Greenpeace Travel by train in Europe twice as expensive as by air

ZAGREB, 24 July (Hina) – Rail tickets on some routes in Europe are on average twice as expensive as flight tickets, and Croatia follows the average trend, global environmental watchdog Greenpeace has found in a study, calling for a kerosene tax.
Greenpeace compared ticket prices on 112 routes across Europe, including 94 international and 18 domestic routes. It found that the prices of train tickets on these routes were on average twice as high as those of flight tickets. The biggest price difference was observed in the United Kingdom and Spain, where travel by train is four times more expensive than by air.
The most significant price difference was reported for the Barcelona-London route, where the price of a train ticket is 30 times higher than the price of a flight ticket (€384 versus €12.99).
Flights are cheaper on 71 per cent of the routes analysed, and 79 per cent of the routes are served by low-tariff airlines.
Croatia: Most expensive train route from Zagreb to Rome
Croatia is connected by rail to all its neighbouring countries, but the frequency of international trains is very low, Greenpeace says.
Despite the small number of international routes, all include a night train. Night trains are relatively cheap, but connecting trains are often much more expensive, making flights cheaper than rail on many of such routes.
Since Zagreb became a hub for Ryanair, flying is a cheaper option than taking the train in Croatia.
The most expensive train route in Croatia is the one one from Zagreb to Rome, while flying on this route is as much as four times cheaper.
On average, on all routes analysed from and to Croatia, flying is twice as cheap as taking the train.
Kerosene tax
To encourage travel by train as an environmentally-friendly mode of transport, Greenpeace called on governments to introduce long-term affordable climate tickets for public transport, impose a tax on extra profits and phase out subsidies to air carriers.

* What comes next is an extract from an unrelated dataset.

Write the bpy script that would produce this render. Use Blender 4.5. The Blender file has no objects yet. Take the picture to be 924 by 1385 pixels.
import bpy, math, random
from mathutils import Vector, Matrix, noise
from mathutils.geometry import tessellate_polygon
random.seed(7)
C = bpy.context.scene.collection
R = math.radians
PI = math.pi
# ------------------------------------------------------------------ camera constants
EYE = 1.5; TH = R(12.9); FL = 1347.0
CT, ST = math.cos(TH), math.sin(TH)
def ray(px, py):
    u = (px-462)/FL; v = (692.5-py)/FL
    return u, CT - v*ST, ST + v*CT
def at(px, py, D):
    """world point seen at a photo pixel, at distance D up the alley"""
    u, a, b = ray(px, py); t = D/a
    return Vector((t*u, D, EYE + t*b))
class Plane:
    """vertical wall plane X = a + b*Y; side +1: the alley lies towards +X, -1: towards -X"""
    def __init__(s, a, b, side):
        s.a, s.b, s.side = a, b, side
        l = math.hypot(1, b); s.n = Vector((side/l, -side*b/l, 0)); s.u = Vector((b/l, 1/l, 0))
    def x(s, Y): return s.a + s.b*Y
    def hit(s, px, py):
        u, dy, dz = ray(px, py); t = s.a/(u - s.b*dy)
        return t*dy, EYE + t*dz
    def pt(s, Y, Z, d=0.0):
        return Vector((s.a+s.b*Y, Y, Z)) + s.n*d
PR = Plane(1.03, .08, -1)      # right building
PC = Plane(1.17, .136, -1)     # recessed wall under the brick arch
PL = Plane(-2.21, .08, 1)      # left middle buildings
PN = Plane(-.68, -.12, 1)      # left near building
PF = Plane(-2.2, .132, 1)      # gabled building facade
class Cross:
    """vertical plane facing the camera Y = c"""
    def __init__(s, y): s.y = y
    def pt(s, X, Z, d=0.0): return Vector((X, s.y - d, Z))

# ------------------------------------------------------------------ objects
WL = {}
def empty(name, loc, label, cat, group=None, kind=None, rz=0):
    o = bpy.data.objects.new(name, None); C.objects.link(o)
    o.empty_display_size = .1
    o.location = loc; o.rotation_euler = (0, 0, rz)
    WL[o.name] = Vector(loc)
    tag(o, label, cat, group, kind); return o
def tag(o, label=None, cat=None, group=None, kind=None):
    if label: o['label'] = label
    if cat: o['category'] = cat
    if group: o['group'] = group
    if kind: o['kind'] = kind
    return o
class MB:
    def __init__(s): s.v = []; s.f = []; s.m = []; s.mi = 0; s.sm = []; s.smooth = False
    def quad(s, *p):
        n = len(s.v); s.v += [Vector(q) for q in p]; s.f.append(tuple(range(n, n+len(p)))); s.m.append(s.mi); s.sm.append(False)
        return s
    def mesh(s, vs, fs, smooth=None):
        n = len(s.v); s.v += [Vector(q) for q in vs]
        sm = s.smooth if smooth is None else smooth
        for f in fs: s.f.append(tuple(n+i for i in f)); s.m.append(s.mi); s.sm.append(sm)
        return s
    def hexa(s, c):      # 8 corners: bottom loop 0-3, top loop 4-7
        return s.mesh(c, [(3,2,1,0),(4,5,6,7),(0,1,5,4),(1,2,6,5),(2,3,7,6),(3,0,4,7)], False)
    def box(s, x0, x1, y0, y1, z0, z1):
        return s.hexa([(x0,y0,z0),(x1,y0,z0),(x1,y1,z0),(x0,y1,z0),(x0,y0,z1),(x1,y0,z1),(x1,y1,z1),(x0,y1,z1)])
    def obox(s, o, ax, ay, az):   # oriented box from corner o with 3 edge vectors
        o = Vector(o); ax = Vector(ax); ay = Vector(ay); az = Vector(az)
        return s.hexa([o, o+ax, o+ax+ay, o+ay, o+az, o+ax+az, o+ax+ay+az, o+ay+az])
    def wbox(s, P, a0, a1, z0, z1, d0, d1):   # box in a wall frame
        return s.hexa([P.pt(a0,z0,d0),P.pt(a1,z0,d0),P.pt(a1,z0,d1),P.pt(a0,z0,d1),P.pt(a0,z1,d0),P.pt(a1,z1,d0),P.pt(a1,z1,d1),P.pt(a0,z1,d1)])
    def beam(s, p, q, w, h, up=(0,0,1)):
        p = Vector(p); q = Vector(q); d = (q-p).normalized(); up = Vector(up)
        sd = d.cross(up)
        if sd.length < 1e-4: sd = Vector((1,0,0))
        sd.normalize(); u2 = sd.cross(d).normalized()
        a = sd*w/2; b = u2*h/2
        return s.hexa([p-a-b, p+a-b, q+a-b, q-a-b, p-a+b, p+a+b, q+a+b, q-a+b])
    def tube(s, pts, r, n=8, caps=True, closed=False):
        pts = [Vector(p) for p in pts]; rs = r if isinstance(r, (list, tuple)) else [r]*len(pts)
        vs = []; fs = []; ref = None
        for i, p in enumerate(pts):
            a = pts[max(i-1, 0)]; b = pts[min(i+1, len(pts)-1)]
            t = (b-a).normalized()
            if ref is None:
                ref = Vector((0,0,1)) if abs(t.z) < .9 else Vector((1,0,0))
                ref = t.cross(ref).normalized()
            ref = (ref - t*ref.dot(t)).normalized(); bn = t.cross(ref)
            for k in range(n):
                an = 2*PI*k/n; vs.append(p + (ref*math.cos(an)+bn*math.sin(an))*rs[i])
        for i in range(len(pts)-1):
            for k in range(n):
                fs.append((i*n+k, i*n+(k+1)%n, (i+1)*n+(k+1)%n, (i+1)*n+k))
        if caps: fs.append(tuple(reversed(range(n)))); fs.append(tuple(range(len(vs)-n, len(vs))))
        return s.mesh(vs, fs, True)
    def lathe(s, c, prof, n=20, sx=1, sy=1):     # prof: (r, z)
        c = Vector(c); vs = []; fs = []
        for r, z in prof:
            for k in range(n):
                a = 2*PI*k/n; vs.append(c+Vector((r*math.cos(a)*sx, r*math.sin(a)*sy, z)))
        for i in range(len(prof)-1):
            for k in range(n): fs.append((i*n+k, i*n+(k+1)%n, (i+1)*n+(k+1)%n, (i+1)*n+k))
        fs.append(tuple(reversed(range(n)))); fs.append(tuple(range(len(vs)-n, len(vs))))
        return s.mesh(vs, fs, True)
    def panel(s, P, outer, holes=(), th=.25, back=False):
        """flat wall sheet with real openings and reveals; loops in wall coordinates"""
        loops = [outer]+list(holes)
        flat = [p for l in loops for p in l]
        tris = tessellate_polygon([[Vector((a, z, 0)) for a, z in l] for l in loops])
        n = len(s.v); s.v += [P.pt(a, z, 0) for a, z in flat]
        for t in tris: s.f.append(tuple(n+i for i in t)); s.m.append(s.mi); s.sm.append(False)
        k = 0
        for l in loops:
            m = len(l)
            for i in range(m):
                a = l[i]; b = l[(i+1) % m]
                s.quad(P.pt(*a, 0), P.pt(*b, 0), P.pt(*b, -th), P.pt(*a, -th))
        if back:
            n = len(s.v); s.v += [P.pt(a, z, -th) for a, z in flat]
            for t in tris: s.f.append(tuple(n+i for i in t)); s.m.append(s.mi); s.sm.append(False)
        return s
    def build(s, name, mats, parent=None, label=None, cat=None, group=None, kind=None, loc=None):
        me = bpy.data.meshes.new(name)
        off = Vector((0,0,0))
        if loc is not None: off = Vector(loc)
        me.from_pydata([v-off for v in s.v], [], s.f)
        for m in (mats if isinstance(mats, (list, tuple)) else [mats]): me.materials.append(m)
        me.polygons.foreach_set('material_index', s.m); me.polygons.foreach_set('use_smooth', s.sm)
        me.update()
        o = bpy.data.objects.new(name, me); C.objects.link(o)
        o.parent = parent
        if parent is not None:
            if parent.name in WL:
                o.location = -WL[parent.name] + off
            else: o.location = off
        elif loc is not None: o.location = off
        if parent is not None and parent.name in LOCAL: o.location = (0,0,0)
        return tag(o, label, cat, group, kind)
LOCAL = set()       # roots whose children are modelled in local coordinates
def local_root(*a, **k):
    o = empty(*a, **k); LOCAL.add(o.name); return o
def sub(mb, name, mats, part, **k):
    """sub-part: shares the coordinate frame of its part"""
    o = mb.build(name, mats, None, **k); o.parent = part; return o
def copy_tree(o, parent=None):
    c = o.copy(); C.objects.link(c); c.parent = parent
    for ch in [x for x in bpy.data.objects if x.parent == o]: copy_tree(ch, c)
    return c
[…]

Greenpeace travel expert Marissa Reiserer called for a Europe-wide kerosene tax of 50 cents per litre, saying that this would generate about €46 billion in revenue annually. She said that that money should be invested in rail infrastructure.
“More and more people want to travel by train and do without flights, but the lack of a kerosene tax and other climate-damaging subsidies for the airline industry are distorting prices,” Reiserer said.